See also: https://www.episcopalchurch.org/glossary/real-presence/?

"Belief in the real presence does not imply a claim to know how Christ is present in the eucharistic elements. Belief in the real presence does not imply belief that the consecrated eucharistic elements cease to be bread and wine."

  • Same could be said for bowel movements too though.

    There’s a fine line between suspension of disbelief and righteousness. All it takes is for one to believe their own delusion.

To be fair, the description of the dragon incident is pretty mundane, and all he does is prove that the large reptile they had previously been feeding (& worshiping) could be killed:

"Then Daniel took pitch, and fat, and hair, and did seethe them together, and made lumps thereof: this he put in the dragon's mouth, and so the dragon burst in sunder: and Daniel said, Lo, these are the gods ye worship."

  • I don't think it's mundane to cause something to "burst in sunder" by putting some pitch, fat, and hair in its mouth.

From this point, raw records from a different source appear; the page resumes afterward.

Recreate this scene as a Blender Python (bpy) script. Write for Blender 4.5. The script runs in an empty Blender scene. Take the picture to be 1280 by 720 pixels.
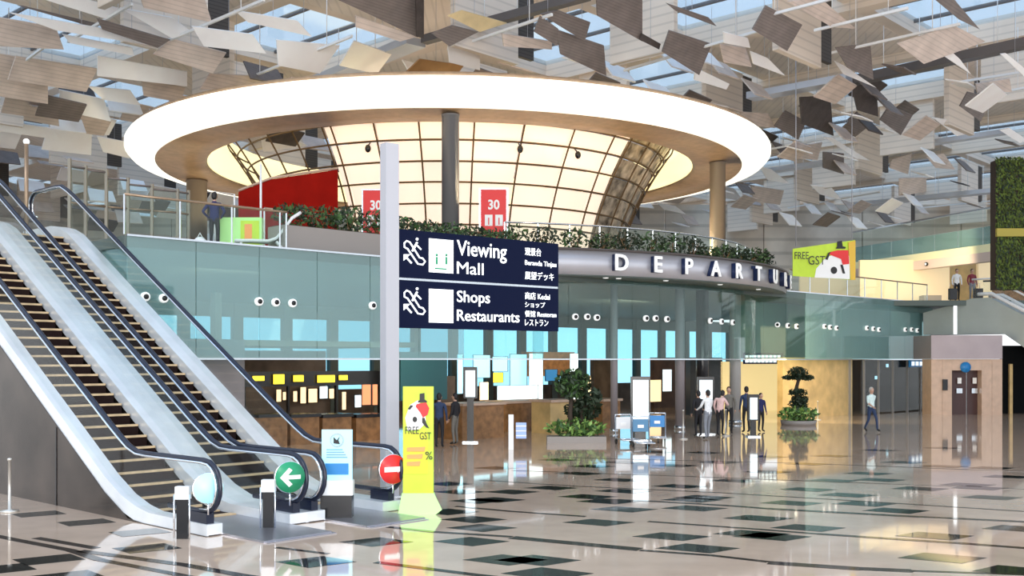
import bpy, bmesh, math, random
from mathutils import Vector, Matrix
random.seed(7)
C = bpy.context.scene.collection
# ------------------------------------------------------------------ camera
F, HZ, H = 1316.0, 450.4, 2.8
cam = bpy.data.objects.new('camera', bpy.data.cameras.new('camera'))
C.objects.link(cam)
cam.location = (0, 0, H)
cam.rotation_euler = (math.pi/2, 0, 0)
cam.data.sensor_width = 36
cam.data.lens = F/1280*36
cam.data.shift_y = (HZ-360)/1280
cam.data.clip_end = 600
bpy.context.scene.camera = cam
# ------------------------------------------------------------------ sky
w = bpy.data.worlds.new('sky'); bpy.context.scene.world = w
w.use_nodes = True
nt = w.node_tree; bg = nt.nodes['Background']
tc = nt.nodes.new('ShaderNodeTexCoord'); sx = nt.nodes.new('ShaderNodeSeparateXYZ')
rp_ = nt.nodes.new('ShaderNodeValToRGB'); rp_.color_ramp.elements[0].color = (.93, .97, 1, 1)
rp_.color_ramp.elements[1].color = (.50, .70, 1, 1)
nt.links.new(tc.outputs['Generated'], sx.inputs[0]); nt.links.new(sx.outputs[2], rp_.inputs[0])
nt.links.new(rp_.outputs[0], bg.inputs[0]); bg.inputs[1].default_value = 1.45
vs = bpy.context.scene.view_settings
vs.view_transform = 'Standard'; vs.look = 'None'; vs.gamma = 1; vs.exposure = 0.0
# sun, like the two area lamps, is fill added to brighten the hall
def lamp(name, kind, loc, energy, color=(1, 1, 1), size=1, target=None, size_y=None, spot=None):
    l = bpy.data.lights.new(name, kind); l.energy = energy; l.color = color
    if kind == 'AREA':
        l.size = size
        if size_y: l.shape = 'RECTANGLE'; l.size_y = size_y
    elif kind == 'SPOT': l.spot_size = spot; l.shadow_soft_size = size
    elif kind == 'SUN': l.angle = size
    else: l.shadow_soft_size = size
    o = bpy.data.objects.new(name, l); C.objects.link(o); o.location = loc
    if target is not None:
        o.rotation_euler = (Vector(target)-Vector(loc)).to_track_quat('-Z', 'Y').to_euler()
    return o
lamp('hall_fill', 'AREA', (10, -34, 20), 9000, (1, .97, .94), 26, (4, 40, 8))  # fill added behind the camera for overall brightness
lamp('ceiling_fill', 'AREA', (4, -16, .6), 11000, (1, .95, .90), 22, (4, 48, 17))  # added fill aimed upward to brighten the ceiling, no fixture
lamp('sun_fill', 'SUN', (0, 0, 40), 1.0, (1, .95, .9), .25, (18, 30, 10))

# ------------------------------------------------------------------ helpers
def at(x, y, Y): return Vector(((x-640)/F*Y, Y, H+(HZ-y)/F*Y))
def onz(x, y, z=0.0):
    Y = (H-z)*F/(y-HZ); return Vector(((x-640)/F*Y, Y, z))
def onpl(x, y, P, n):
    d = Vector(((x-640)/F, 1, (HZ-y)/F)); o = Vector((0, 0, H))
    return o+d*((Vector(P)-o).dot(n)/d.dot(n))
VX = Vector((.6785, .7346, 0)); UX = Vector((-.7346, .6785, 0)); ZX = Vector((0, 0, 1))
MATS = {}
def mat(name, col, rough=.5, metal=0, emit=0, ecol=None, noise=0, nscale=8, bump=0, alpha=1, stripes=None, coat=0, spec=.5, ncol=None):
    if name in MATS: return MATS[name]
    m = bpy.data.materials.new(name); m.use_nodes = True
    t = m.node_tree; b = t.nodes['Principled BSDF']
    c4 = (*col, 1)
    b.inputs['Base Color'].default_value = c4
    b.inputs['Roughness'].default_value = rough; b.inputs['Metallic'].default_value = metal
    b.inputs['Specular IOR Level'].default_value = spec
    b.inputs['Coat Weight'].default_value = coat
    if emit:
        b.inputs['Emission Color'].default_value = (*(ecol or col), 1); b.inputs['Emission Strength'].default_value = emit
    src = None
    co = t.nodes.new('ShaderNodeTexCoord')
    if noise or bump:
        n = t.nodes.new('ShaderNodeTexNoise'); n.inputs['Scale'].default_value = nscale; n.inputs['Detail'].default_value = 5
        t.links.new(co.outputs['Object'], n.inputs['Vector'])
        r = t.nodes.new('ShaderNodeValToRGB')
        d = noise
        c2 = ncol or tuple(min(1, c*(1+d)) for c in col)
        r.color_ramp.elements[0].position = .3; r.color_ramp.elements[1].position = .7
        r.color_ramp.elements[0].color = (*[c*(1-d) for c in col], 1); r.color_ramp.elements[1].color = (*c2, 1)
        t.links.new(n.outputs['Fac'], r.inputs[0]); src = r.outputs[0]
        if bump:
            bp = t.nodes.new('ShaderNodeBump'); bp.inputs['Strength'].default_value = bump; bp.inputs['Distance'].default_value = .02
            t.links.new(n.outputs['Fac'], bp.inputs['Height']); t.links.new(bp.outputs[0], b.inputs['Normal'])
    if stripes:
        axis, scale, dark = stripes
        wv = t.nodes.new('ShaderNodeTexWave'); wv.bands_direction = axis; wv.inputs['Scale'].default_value = scale
        t.links.new(co.outputs['Object'], wv.inputs['Vector'])
        r2 = t.nodes.new('ShaderNodeValToRGB'); r2.color_ramp.elements[0].position = .05; r2.color_ramp.elements[1].position = .2
        r2.color_ramp.elements[0].color = (dark, dark, dark, 1); r2.color_ramp.elements[1].color = (1, 1, 1, 1)
        t.links.new(wv.outputs['Fac'], r2.inputs[0])
        mx = t.nodes.new('ShaderNodeMixRGB'); mx.blend_type = 'MULTIPLY'; mx.inputs[0].default_value = 1
        mx.inputs[1].default_value = c4
        if src: t.links.new(src, mx.inputs[1])
        t.links.new(r2.outputs[0], mx.inputs[2]); src = mx.outputs[0]
    if src: t.links.new(src, b.inputs['Base Color'])
    MATS[name] = m
    if alpha < 1: b.inputs['Alpha'].default_value = alpha
    return m
def glass(name, tint, refl=.25, alpha=.8, rough=.03, body=None):
    """clear pane: tinted see-through, a fresnel reflection and a little body colour"""
    if name in MATS: return MATS[name]
    m = bpy.data.materials.new(name); m.use_nodes = True; t = m.node_tree
    t.nodes.remove(t.nodes['Principled BSDF']); out = t.nodes['Material Output']
    tr = t.nodes.new('ShaderNodeBsdfTransparent'); tr.inputs[0].default_value = (*tint, 1)
    gl = t.nodes.new('ShaderNodeBsdfGlossy'); gl.inputs[1].default_value = rough
    df = t.nodes.new('ShaderNodeBsdfDiffuse'); df.inputs[0].default_value = (*(body or tint), 1)
    m1 = t.nodes.new('ShaderNodeMixShader'); m1.inputs[0].default_value = alpha
    t.links.new(df.outputs[0], m1.inputs[1]); t.links.new(tr.outputs[0], m1.inputs[2])
    m2 = t.nodes.new('ShaderNodeMixShader'); fr = t.nodes.new('ShaderNodeLayerWeight'); fr.inputs[0].default_value = .5
    pw = t.nodes.new('ShaderNodeMath'); pw.operation = 'POWER'; pw.inputs[1].default_value = 5; t.links.new(fr.outputs['Facing'], pw.inputs[0])
    ad = t.nodes.new('ShaderNodeMath'); ad.operation = 'MULTIPLY_ADD'; ad.inputs[1].default_value = .6; ad.inputs[2].default_value = refl; ad.use_clamp = True
    t.links.new(pw.outputs[0], ad.inputs[0]); t.links.new(ad.outputs[0], m2.inputs[0])
    t.links.new(m1.outputs[0], m2.inputs[1]); t.links.new(gl.outputs[0], m2.inputs[2])
    t.links.new(m2.outputs[0], out.inputs[0]); MATS[name] = m
    return m
WL = {}
def wloc(o): return WL.get(o, Vector((0, 0, 0))) if o else Vector((0, 0, 0))
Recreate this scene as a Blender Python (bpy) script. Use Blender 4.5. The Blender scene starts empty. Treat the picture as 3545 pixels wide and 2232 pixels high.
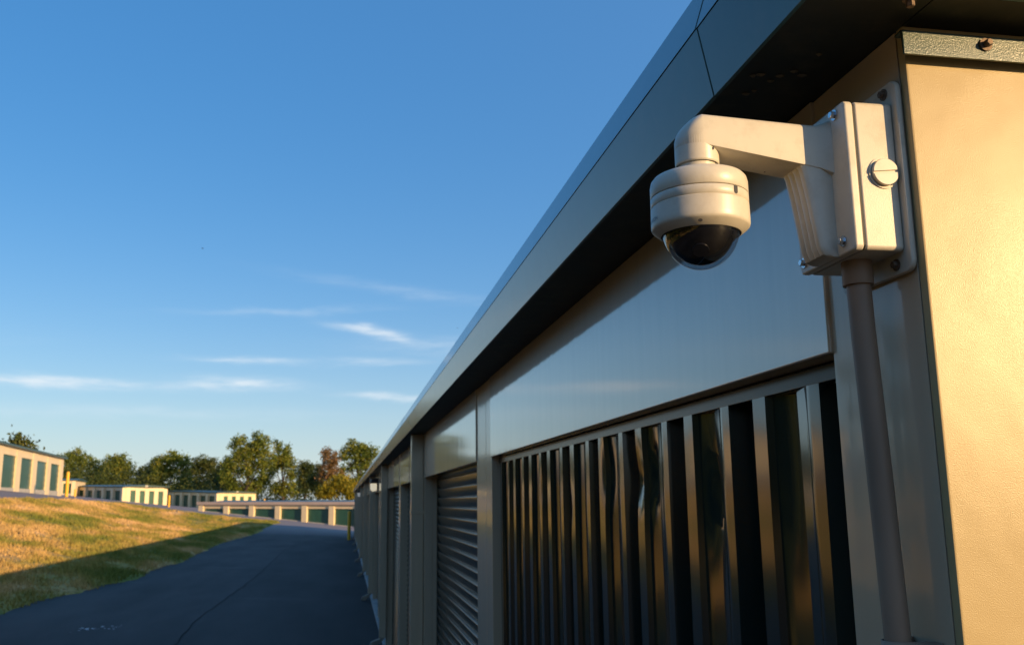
import bpy, bmesh, math, random
import numpy as np
from mathutils import Vector, Matrix, noise

sc = bpy.context.scene
COL = sc.collection
rng = np.random.default_rng(7)
random.seed(7)

# ------------------------------------------------------------------ camera
CAMPOS = Vector((0.0, 0.0, 2.0))
cam_d = bpy.data.cameras.new('camera')
cam = bpy.data.objects.new('camera', cam_d)
COL.objects.link(cam)
RIGHT = Vector((0.98447428, -0.17508530, -0.01247109))
DOWN = Vector((0.02096729, 0.18784025, -0.98197577))
FWD = Vector((0.17427209, 0.96646841, 0.18859496))
M = Matrix.Identity(4)
for i in range(3):
    M[i][0] = RIGHT[i]; M[i][1] = -DOWN[i]; M[i][2] = -FWD[i]; M[i][3] = CAMPOS[i]
cam.matrix_world = M
cam_d.sensor_width = 36.0
cam_d.sensor_fit = 'HORIZONTAL'
cam_d.lens = 32.395
cam_d.clip_start = 0.02
cam_d.clip_end = 3000
cam_d.dof.use_dof = True
cam_d.dof.focus_distance = 1.02
cam_d.dof.aperture_fstop = 16.0
sc.camera = cam

# ------------------------------------------------------------------ sun, sky, exposure
SUN_AZ, SUN_EL = math.radians(44.0), math.radians(10.9)     # azimuth from -Y towards +X
SUN_DIR = Vector((math.sin(SUN_AZ) * math.cos(SUN_EL), -math.cos(SUN_AZ) * math.cos(SUN_EL), math.sin(SUN_EL)))
sun_d = bpy.data.lights.new('sun', 'SUN')
sun_d.energy = 4.5
sun_d.angle = math.radians(0.53)
sun_d.color = (1.0, 0.66, 0.31)
sun = bpy.data.objects.new('sun', sun_d)
COL.objects.link(sun)
sun.rotation_euler = SUN_DIR.to_track_quat('Z', 'Y').to_euler()

world = bpy.data.worlds.new('World')
sc.world = world
world.use_nodes = True
wn, wl = world.node_tree.nodes, world.node_tree.links
wn.clear()

def wnode(kind, **kw):
    n = wn.new(kind)
    for k, v in kw.items():
        setattr(n, k, v)
    return n

def wmath(op, a, b=None, c=None, clamp=False):
    n = wnode('ShaderNodeMath', operation=op, use_clamp=clamp)
    for i, x in enumerate((a, b, c)):
        if x is None:
            continue
        if isinstance(x, (int, float)):
            n.inputs[i].default_value = x
        else:
            wl.new(x, n.inputs[i])
    return n.outputs[0]

sky = wnode('ShaderNodeTexSky', sky_type='NISHITA')
sky.sun_disc = False
sky.sun_elevation = SUN_EL
sky.sun_rotation = math.atan2(SUN_DIR.x, SUN_DIR.y)
sky.altitude = 200
sky.air_density = 1.0
sky.dust_density = 0.6
sky.ozone_density = 2.0
tc = wnode('ShaderNodeTexCoord')
sep = wnode('ShaderNodeSeparateXYZ')
wl.new(tc.outputs['Generated'], sep.inputs[0])
az = wmath('MULTIPLY', wmath('ARCTAN2', sep.outputs[0], sep.outputs[1]), 57.29578)
el = wmath('MULTIPLY', wmath('ARCSINE', sep.outputs[2]), 57.29578)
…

    • The story is pretty clearly meant to indicate that the Babylonians were worshiping an animal though. The theology of the book of Daniel emphasises that the Gods of the Babylonians don't exist, this story happens around the same time Daniel proves the priests had a secret passage they were using to get the food offered to Bel and eat it at night while pretending that Bel was eating it. Or when Daniel talks to King Belshazzar and says "You have praised the gods of silver and gold, of bronze, iron, wood, and stone, which do not see or hear or know, but the God in whose power is your very breath and to whom belong all your ways, you have not honored". This is not to argue for the historical accuracy of the stories, just that the point is that Daniel is acting as a debunker of the Babylonian beliefs in these stories while asserting the supremacy of the Israelite beliefs.